> **PROBLEM TO WORK ON**:
Present the following data again exactly as it is shown.

> **COLLECTED DATA**:
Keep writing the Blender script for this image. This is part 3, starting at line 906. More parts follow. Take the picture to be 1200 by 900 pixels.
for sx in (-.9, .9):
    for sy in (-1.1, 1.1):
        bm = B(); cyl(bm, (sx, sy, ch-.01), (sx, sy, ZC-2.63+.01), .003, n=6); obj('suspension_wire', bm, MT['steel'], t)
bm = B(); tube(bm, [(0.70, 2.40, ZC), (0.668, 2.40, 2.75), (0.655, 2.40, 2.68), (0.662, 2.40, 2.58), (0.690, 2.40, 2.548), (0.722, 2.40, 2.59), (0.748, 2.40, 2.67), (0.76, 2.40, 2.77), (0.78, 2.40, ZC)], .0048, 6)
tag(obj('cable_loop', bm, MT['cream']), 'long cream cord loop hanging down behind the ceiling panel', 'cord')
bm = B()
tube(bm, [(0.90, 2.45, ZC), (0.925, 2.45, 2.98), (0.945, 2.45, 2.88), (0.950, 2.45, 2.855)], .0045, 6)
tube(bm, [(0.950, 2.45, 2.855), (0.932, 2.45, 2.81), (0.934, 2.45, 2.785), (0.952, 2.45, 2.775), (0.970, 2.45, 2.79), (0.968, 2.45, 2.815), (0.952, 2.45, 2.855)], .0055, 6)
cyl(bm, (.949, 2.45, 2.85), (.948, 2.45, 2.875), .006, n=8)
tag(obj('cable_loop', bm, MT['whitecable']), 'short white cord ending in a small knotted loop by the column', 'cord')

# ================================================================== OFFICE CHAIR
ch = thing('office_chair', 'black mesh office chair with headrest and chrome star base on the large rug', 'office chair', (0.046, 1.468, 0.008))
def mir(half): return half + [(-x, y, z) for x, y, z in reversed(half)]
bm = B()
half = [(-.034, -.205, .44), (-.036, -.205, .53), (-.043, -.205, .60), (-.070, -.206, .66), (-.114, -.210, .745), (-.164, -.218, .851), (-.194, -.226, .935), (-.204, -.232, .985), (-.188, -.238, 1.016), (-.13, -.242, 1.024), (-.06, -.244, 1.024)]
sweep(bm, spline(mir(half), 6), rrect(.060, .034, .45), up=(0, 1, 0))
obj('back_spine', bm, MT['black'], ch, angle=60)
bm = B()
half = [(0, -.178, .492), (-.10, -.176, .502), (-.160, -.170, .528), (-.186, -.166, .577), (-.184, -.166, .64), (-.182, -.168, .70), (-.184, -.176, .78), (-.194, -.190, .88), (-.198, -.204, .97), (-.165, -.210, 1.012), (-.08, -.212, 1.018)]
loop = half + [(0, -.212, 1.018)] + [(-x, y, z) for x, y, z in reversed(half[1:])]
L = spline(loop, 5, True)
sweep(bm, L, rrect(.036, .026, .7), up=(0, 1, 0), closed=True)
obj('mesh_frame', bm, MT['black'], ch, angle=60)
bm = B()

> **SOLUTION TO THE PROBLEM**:
Keep writing the Blender script for this image. This is part 3, starting at line 906. More parts follow. Take the picture to be 1200 by 900 pixels.
for sx in (-.9, .9):
    for sy in (-1.1, 1.1):
        bm = B(); cyl(bm, (sx, sy, ch-.01), (sx, sy, ZC-2.63+.01), .003, n=6); obj('suspension_wire', bm, MT['steel'], t)
bm = B(); tube(bm, [(0.70, 2.40, ZC), (0.668, 2.40, 2.75), (0.655, 2.40, 2.68), (0.662, 2.40, 2.58), (0.690, 2.40, 2.548), (0.722, 2.40, 2.59), (0.748, 2.40, 2.67), (0.76, 2.40, 2.77), (0.78, 2.40, ZC)], .0048, 6)
tag(obj('cable_loop', bm, MT['cream']), 'long cream cord loop hanging down behind the ceiling panel', 'cord')
bm = B()
tube(bm, [(0.90, 2.45, ZC), (0.925, 2.45, 2.98), (0.945, 2.45, 2.88), (0.950, 2.45, 2.855)], .0045, 6)
tube(bm, [(0.950, 2.45, 2.855), (0.932, 2.45, 2.81), (0.934, 2.45, 2.785), (0.952, 2.45, 2.775), (0.970, 2.45, 2.79), (0.968, 2.45, 2.815), (0.952, 2.45, 2.855)], .0055, 6)
cyl(bm, (.949, 2.45, 2.85), (.948, 2.45, 2.875), .006, n=8)
tag(obj('cable_loop', bm, MT['whitecable']), 'short white cord ending in a small knotted loop by the column', 'cord')

# ================================================================== OFFICE CHAIR
ch = thing('office_chair', 'black mesh office chair with headrest and chrome star base on the large rug', 'office chair', (0.046, 1.468, 0.008))
def mir(half): return half + [(-x, y, z) for x, y, z in reversed(half)]
bm = B()
half = [(-.034, -.205, .44), (-.036, -.205, .53), (-.043, -.205, .60), (-.070, -.206, .66), (-.114, -.210, .745), (-.164, -.218, .851), (-.194, -.226, .935), (-.204, -.232, .985), (-.188, -.238, 1.016), (-.13, -.242, 1.024), (-.06, -.244, 1.024)]
sweep(bm, spline(mir(half), 6), rrect(.060, .034, .45), up=(0, 1, 0))
obj('back_spine', bm, MT['black'], ch, angle=60)
bm = B()
half = [(0, -.178, .492), (-.10, -.176, .502), (-.160, -.170, .528), (-.186, -.166, .577), (-.184, -.166, .64), (-.182, -.168, .70), (-.184, -.176, .78), (-.194, -.190, .88), (-.198, -.204, .97), (-.165, -.210, 1.012), (-.08, -.212, 1.018)]
loop = half + [(0, -.212, 1.018)] + [(-x, y, z) for x, y, z in reversed(half[1:])]
L = spline(loop, 5, True)
sweep(bm, L, rrect(.036, .026, .7), up=(0, 1, 0), closed=True)
obj('mesh_frame', bm, MT['black'], ch, angle=60)
bm = B()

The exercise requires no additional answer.